Decidimos continuar pero una vez recorridos algo más de 7Km no teniendo claro el camino y las indicaciones del GPS, con un calor que nos atormenta, nos damos la vuelta hasta regresar a la carretera para continuar hacia el paso en ferry que se encuentra algunos kilómetros más al sur.
Aipe y el ferry.
Estamos en el Huila. Llegamos a medio día a la localidad de Aipe. El pueblo es animado, de lo más grande de la zona y con comercio. Multitud de niños abarrotan la calle en su salida de las escuelas para almorzar.
Atravesamos la localidad y nos dirigimos hacia la margen del río donde nos indican que se embarca. Tendremos que atravesar, a lo largo de 1km, unos cuantos puentes rudimentarios de madera y chapas del ancho justo de la moto. Algunas pequeñas motocicletas de lugareños se van cruzando frenéticamente en nuestro camino.
Alcanzamos una explanada que desciende pronunciadamente hacia el río donde una barcaza de chapa propulsada por un motor fueraborda nos cruzará a la vecina Villavieja, en la otra márgen del río Magdalena.
Hay mucha gente en las orillas del río. Niños jugando y bañándose, mujeres lavando ropa, pescadores, etcétera. Entre las piedras del cauce se escuchan las risas y el bullicio de la vida que proporciona el Gran Río de la Magdalena, nombre oficial de este enorme cauce.
Villavieja.
Llegamos a la tranquila, aunque más extensa de lo que esperaba, localidad que es puerta de la Tatacoa. Una solitaria placita junto al cementerio con una estatua de una india nos recibe.
El calor es impresionante y el tiempo parece detenido. Callejeamos varias cuadras, alternando tramos pavimentados y otros de tierra hasta llegar a la plaza principal y de allí hasta nuestro alojamiento para dejar las cosas, cambiarnos y encontrar un guía que nos lleve a recorrer el desierto.
Nos recogen en una camioneta que nos acerca hasta una panadería donde comprar algo de comida y agua.
Ponemos rumbo al desierto dando botes en la parte trasera mientras recorremos los caminos destapados.
El desierto rojo.
El desgaste de los estratos arcillosos, el viento y las lluvias ha dado lugar a esta hermosa formación que nos disponemos a recorrer a pie bajo el aplastante sol. Mojo el pañuelo, me lo coloco en la cabeza y a caminar.
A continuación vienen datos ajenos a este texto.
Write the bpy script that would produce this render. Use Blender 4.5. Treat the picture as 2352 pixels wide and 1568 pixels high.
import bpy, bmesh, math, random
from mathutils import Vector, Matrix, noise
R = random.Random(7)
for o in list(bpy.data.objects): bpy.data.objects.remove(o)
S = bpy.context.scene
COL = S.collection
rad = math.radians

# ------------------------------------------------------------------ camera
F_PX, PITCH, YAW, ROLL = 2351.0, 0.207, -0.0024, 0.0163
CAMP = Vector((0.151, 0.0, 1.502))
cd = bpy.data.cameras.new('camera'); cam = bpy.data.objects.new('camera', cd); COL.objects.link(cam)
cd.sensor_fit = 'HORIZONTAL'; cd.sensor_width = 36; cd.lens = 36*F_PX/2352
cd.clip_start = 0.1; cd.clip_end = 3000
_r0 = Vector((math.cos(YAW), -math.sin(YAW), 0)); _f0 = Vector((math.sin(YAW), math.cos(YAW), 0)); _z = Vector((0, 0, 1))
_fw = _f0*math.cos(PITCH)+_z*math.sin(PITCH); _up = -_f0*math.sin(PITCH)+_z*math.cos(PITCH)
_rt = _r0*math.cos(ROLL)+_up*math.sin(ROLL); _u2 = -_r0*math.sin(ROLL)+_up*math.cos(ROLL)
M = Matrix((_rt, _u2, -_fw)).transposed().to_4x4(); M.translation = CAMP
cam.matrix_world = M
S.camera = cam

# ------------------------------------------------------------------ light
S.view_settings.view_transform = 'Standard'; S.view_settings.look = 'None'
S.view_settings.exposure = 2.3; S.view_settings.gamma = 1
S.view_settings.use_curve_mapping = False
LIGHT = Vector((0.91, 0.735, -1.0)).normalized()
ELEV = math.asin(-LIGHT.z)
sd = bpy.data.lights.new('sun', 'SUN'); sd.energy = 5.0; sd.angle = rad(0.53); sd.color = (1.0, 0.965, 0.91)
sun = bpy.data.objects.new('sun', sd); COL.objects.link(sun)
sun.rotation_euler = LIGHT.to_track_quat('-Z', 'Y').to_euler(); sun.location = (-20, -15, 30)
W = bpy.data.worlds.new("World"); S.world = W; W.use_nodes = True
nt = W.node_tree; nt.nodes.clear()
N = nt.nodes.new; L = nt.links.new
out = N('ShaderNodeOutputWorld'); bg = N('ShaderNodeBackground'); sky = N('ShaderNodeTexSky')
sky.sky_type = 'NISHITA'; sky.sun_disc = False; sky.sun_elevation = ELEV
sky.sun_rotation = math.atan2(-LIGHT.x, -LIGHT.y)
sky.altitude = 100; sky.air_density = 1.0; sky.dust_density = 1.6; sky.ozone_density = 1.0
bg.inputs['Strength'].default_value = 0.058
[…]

El guía nos cuenta algunos detalles sobre la flora, los enormes cáctus, las cabras que se alimentan de los espinosos arbustos y las aves que acechan a los pequeños cabritos que se pierden en este laberinto de cárcavas de arenisca roja.
La charla es tan interesante y el calor tan axfisiante que a penas dedico tiempo para tomar algunas fotos. Guardo para mí el recuerdo de este lugar, que aunque no muy extenso, bien merece conocerlo.
El desierto gris.
Tomamos de nuevo la camioneta y continuamos cerca de 30 minutos de pista hasta llegar a este otro espacio desértico de aspecto muy distinto. El sol ya ha comenzado a declinar y con él, el calor ha menguando un poco.
A casi las 6:00 p.m. aparcamos y comenzamos a caminar por unas gargantas solitarias que nos internan en el camino que conduce a la formación conocida como Los Fantasmas.
Completamente diferente al desierto rojo, no solo por el color grisaceo sino también por las formas en las que el desgaste de los elementos ha transformado el terreno, este lugar me resulta quizás más bello en su sobriedad.
Estamos completamente solos en este paraje y ello nos permite, sin perder mucho tiempo, tomar algunas fotos más, antes de que el sol se ponga en el horizonte. Con luces más tenues llegamos hasta una piscina construida al final del recorrido junto a la salida de la garganta. Allí tomamos una cerveza y caminamos hacia la camioneta.
Por el camino, de regreso al hotel, se hace la noche y vemos como se pueblan los distintos observatorios astronómicos que atraen a un buen número de los visitantes de estas tierras.
Nosotros escogemos quedarnos disfrutando de la piscina y descansando, aliviados por el agua, antes de buscar algún lugar para cenar en la cálida noche.